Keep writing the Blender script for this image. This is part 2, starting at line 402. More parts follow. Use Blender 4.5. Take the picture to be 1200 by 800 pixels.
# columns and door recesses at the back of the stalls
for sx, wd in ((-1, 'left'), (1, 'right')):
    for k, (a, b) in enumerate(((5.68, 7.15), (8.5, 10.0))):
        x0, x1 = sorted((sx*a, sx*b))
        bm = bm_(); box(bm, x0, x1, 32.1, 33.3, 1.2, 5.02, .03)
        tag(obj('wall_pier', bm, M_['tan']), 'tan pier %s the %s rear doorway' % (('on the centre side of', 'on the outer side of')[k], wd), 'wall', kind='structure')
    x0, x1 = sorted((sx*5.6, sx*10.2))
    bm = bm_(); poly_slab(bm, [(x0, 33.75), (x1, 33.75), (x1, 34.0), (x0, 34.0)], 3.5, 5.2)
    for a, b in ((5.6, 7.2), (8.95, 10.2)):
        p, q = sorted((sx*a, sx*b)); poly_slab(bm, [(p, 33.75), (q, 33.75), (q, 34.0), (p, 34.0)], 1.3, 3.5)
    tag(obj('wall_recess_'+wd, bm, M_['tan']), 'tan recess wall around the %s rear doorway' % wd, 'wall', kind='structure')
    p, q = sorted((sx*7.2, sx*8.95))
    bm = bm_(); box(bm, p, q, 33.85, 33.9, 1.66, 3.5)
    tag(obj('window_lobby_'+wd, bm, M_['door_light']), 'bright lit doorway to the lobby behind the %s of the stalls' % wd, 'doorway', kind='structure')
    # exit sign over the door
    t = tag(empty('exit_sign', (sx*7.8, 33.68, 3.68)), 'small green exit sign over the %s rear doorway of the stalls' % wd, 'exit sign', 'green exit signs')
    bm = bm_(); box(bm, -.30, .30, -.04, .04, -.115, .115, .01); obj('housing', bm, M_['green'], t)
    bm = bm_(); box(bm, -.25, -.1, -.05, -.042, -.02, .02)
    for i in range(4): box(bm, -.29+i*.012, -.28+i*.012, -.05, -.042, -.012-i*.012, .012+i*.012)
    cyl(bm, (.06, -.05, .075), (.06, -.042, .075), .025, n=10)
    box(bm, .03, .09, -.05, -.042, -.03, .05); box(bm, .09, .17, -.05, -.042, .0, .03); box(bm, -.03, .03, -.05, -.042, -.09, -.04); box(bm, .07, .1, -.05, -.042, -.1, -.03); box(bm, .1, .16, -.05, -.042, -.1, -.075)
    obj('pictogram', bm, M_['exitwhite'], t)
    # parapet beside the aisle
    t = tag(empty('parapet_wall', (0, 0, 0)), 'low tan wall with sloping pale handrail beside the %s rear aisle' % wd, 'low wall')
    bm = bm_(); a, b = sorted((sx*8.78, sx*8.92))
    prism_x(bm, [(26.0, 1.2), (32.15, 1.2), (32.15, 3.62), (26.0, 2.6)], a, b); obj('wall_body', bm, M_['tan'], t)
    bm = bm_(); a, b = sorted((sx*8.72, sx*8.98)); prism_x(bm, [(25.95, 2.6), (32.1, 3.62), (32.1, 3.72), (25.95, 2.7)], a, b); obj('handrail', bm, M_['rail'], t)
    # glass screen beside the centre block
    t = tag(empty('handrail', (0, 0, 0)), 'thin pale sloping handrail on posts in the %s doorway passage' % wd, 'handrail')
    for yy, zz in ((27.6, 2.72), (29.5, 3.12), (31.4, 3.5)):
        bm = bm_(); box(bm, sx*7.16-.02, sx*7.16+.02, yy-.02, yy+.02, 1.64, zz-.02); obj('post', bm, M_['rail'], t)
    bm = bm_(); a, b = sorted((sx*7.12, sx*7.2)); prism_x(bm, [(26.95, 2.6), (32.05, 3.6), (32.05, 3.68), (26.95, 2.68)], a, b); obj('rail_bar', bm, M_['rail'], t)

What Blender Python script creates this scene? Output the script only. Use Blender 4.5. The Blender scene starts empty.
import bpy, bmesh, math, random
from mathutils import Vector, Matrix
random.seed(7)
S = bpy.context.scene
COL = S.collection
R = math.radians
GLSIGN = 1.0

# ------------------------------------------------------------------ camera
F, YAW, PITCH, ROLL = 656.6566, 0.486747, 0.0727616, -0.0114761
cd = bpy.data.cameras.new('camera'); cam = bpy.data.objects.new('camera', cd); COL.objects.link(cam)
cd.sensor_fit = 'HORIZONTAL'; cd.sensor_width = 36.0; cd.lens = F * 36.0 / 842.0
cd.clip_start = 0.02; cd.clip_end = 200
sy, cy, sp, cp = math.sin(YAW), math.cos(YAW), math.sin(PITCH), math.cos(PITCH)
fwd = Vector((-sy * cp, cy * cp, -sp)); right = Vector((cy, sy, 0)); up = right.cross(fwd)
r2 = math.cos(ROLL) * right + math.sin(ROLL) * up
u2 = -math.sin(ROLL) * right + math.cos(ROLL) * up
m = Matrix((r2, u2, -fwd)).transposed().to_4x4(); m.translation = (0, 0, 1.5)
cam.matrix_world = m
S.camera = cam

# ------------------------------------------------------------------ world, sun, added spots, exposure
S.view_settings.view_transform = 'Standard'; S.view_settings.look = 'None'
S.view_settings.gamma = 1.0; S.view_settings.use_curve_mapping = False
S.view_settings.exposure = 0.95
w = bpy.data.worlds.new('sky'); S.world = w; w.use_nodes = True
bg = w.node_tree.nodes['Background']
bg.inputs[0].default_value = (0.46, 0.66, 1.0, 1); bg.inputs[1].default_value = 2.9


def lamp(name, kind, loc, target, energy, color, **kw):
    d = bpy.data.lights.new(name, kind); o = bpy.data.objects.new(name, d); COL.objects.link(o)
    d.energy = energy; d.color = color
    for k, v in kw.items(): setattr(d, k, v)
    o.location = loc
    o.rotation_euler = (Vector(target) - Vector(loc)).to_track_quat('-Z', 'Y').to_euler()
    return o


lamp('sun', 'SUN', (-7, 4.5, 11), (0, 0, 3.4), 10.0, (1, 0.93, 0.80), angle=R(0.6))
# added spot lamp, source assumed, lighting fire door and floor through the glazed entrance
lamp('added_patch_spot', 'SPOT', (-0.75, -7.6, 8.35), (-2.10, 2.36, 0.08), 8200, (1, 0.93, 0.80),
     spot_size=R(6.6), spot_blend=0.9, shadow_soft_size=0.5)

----

> YOUR GOAL:
Each entry above is to be printed again exactly.

> THE SOLUTION:
Keep writing the Blender script for this image. This is part 2, starting at line 402. More parts follow. Use Blender 4.5. Take the picture to be 1200 by 800 pixels.
# columns and door recesses at the back of the stalls
for sx, wd in ((-1, 'left'), (1, 'right')):
    for k, (a, b) in enumerate(((5.68, 7.15), (8.5, 10.0))):
        x0, x1 = sorted((sx*a, sx*b))
        bm = bm_(); box(bm, x0, x1, 32.1, 33.3, 1.2, 5.02, .03)
        tag(obj('wall_pier', bm, M_['tan']), 'tan pier %s the %s rear doorway' % (('on the centre side of', 'on the outer side of')[k], wd), 'wall', kind='structure')
    x0, x1 = sorted((sx*5.6, sx*10.2))
    bm = bm_(); poly_slab(bm, [(x0, 33.75), (x1, 33.75), (x1, 34.0), (x0, 34.0)], 3.5, 5.2)
    for a, b in ((5.6, 7.2), (8.95, 10.2)):
        p, q = sorted((sx*a, sx*b)); poly_slab(bm, [(p, 33.75), (q, 33.75), (q, 34.0), (p, 34.0)], 1.3, 3.5)
    tag(obj('wall_recess_'+wd, bm, M_['tan']), 'tan recess wall around the %s rear doorway' % wd, 'wall', kind='structure')
    p, q = sorted((sx*7.2, sx*8.95))
    bm = bm_(); box(bm, p, q, 33.85, 33.9, 1.66, 3.5)
    tag(obj('window_lobby_'+wd, bm, M_['door_light']), 'bright lit doorway to the lobby behind the %s of the stalls' % wd, 'doorway', kind='structure')
    # exit sign over the door
    t = tag(empty('exit_sign', (sx*7.8, 33.68, 3.68)), 'small green exit sign over the %s rear doorway of the stalls' % wd, 'exit sign', 'green exit signs')
    bm = bm_(); box(bm, -.30, .30, -.04, .04, -.115, .115, .01); obj('housing', bm, M_['green'], t)
    bm = bm_(); box(bm, -.25, -.1, -.05, -.042, -.02, .02)
    for i in range(4): box(bm, -.29+i*.012, -.28+i*.012, -.05, -.042, -.012-i*.012, .012+i*.012)
    cyl(bm, (.06, -.05, .075), (.06, -.042, .075), .025, n=10)
    box(bm, .03, .09, -.05, -.042, -.03, .05); box(bm, .09, .17, -.05, -.042, .0, .03); box(bm, -.03, .03, -.05, -.042, -.09, -.04); box(bm, .07, .1, -.05, -.042, -.1, -.03); box(bm, .1, .16, -.05, -.042, -.1, -.075)
    obj('pictogram', bm, M_['exitwhite'], t)
    # parapet beside the aisle
    t = tag(empty('parapet_wall', (0, 0, 0)), 'low tan wall with sloping pale handrail beside the %s rear aisle' % wd, 'low wall')
    bm = bm_(); a, b = sorted((sx*8.78, sx*8.92))
    prism_x(bm, [(26.0, 1.2), (32.15, 1.2), (32.15, 3.62), (26.0, 2.6)], a, b); obj('wall_body', bm, M_['tan'], t)
    bm = bm_(); a, b = sorted((sx*8.72, sx*8.98)); prism_x(bm, [(25.95, 2.6), (32.1, 3.62), (32.1, 3.72), (25.95, 2.7)], a, b); obj('handrail', bm, M_['rail'], t)
    # glass screen beside the centre block
    t = tag(empty('handrail', (0, 0, 0)), 'thin pale sloping handrail on posts in the %s doorway passage' % wd, 'handrail')
    for yy, zz in ((27.6, 2.72), (29.5, 3.12), (31.4, 3.5)):
        bm = bm_(); box(bm, sx*7.16-.02, sx*7.16+.02, yy-.02, yy+.02, 1.64, zz-.02); obj('post', bm, M_['rail'], t)
    bm = bm_(); a, b = sorted((sx*7.12, sx*7.2)); prism_x(bm, [(26.95, 2.6), (32.05, 3.6), (32.05, 3.68), (26.95, 2.68)], a, b); obj('rail_bar', bm, M_['rail'], t)

What Blender Python script creates this scene? Output the script only. Use Blender 4.5. The Blender scene starts empty.
import bpy, bmesh, math, random
from mathutils import Vector, Matrix
random.seed(7)
S = bpy.context.scene
COL = S.collection
R = math.radians
GLSIGN = 1.0

# ------------------------------------------------------------------ camera
F, YAW, PITCH, ROLL = 656.6566, 0.486747, 0.0727616, -0.0114761
cd = bpy.data.cameras.new('camera'); cam = bpy.data.objects.new('camera', cd); COL.objects.link(cam)
cd.sensor_fit = 'HORIZONTAL'; cd.sensor_width = 36.0; cd.lens = F * 36.0 / 842.0
cd.clip_start = 0.02; cd.clip_end = 200
sy, cy, sp, cp = math.sin(YAW), math.cos(YAW), math.sin(PITCH), math.cos(PITCH)
fwd = Vector((-sy * cp, cy * cp, -sp)); right = Vector((cy, sy, 0)); up = right.cross(fwd)
r2 = math.cos(ROLL) * right + math.sin(ROLL) * up
u2 = -math.sin(ROLL) * right + math.cos(ROLL) * up
m = Matrix((r2, u2, -fwd)).transposed().to_4x4(); m.translation = (0, 0, 1.5)
cam.matrix_world = m
S.camera = cam

# ------------------------------------------------------------------ world, sun, added spots, exposure
S.view_settings.view_transform = 'Standard'; S.view_settings.look = 'None'
S.view_settings.gamma = 1.0; S.view_settings.use_curve_mapping = False
S.view_settings.exposure = 0.95
w = bpy.data.worlds.new('sky'); S.world = w; w.use_nodes = True
bg = w.node_tree.nodes['Background']
bg.inputs[0].default_value = (0.46, 0.66, 1.0, 1); bg.inputs[1].default_value = 2.9


def lamp(name, kind, loc, target, energy, color, **kw):
    d = bpy.data.lights.new(name, kind); o = bpy.data.objects.new(name, d); COL.objects.link(o)
    d.energy = energy; d.color = color
    for k, v in kw.items(): setattr(d, k, v)
    o.location = loc
    o.rotation_euler = (Vector(target) - Vector(loc)).to_track_quat('-Z', 'Y').to_euler()
    return o


lamp('sun', 'SUN', (-7, 4.5, 11), (0, 0, 3.4), 10.0, (1, 0.93, 0.80), angle=R(0.6))
# added spot lamp, source assumed, lighting fire door and floor through the glazed entrance
lamp('added_patch_spot', 'SPOT', (-0.75, -7.6, 8.35), (-2.10, 2.36, 0.08), 8200, (1, 0.93, 0.80),
     spot_size=R(6.6), spot_blend=0.9, shadow_soft_size=0.5)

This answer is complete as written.